Transcribe the lines from the start of the data below through the line with "from mathutils import Vector, Matrix", word for word and nothing more.

* [Data extract]:
┌──

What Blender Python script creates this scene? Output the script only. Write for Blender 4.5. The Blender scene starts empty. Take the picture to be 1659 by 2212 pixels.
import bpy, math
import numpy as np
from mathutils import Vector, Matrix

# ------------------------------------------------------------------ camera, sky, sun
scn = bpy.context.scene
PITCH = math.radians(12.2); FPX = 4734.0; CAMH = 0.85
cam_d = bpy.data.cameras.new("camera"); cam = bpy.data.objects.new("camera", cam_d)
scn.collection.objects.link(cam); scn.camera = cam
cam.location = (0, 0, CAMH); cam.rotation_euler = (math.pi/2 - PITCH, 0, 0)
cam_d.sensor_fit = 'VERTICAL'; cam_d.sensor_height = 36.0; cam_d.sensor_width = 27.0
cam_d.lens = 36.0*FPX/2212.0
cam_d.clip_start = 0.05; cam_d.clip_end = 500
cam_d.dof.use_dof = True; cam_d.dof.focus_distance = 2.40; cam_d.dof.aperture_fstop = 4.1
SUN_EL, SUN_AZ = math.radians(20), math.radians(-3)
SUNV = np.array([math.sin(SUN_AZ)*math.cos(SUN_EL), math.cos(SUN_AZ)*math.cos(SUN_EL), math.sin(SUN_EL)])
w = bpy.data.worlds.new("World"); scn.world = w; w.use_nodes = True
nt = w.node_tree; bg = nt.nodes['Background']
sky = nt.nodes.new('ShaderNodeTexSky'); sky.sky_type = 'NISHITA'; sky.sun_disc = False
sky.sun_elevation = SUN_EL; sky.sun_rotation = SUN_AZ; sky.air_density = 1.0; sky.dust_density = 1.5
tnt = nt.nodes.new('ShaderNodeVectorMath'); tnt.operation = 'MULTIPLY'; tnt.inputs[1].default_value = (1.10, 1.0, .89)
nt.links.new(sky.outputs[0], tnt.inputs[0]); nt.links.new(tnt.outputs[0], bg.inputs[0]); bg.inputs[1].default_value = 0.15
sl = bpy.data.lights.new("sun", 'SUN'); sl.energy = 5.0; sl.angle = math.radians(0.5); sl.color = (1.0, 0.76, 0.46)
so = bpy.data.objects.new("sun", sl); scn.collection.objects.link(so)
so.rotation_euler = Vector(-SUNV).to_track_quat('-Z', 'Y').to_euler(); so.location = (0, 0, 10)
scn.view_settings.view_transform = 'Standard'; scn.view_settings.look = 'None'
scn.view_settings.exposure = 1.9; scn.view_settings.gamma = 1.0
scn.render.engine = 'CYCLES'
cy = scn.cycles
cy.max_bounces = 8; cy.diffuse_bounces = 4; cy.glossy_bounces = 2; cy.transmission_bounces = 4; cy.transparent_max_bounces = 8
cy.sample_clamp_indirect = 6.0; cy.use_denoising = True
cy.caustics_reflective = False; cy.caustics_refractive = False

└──

* [Output]:
What Blender Python script creates this scene? Output the script only. Write for Blender 4.5. The Blender scene starts empty. Take the picture to be 1659 by 2212 pixels.
import bpy, math
import numpy as np
from mathutils import Vector, Matrix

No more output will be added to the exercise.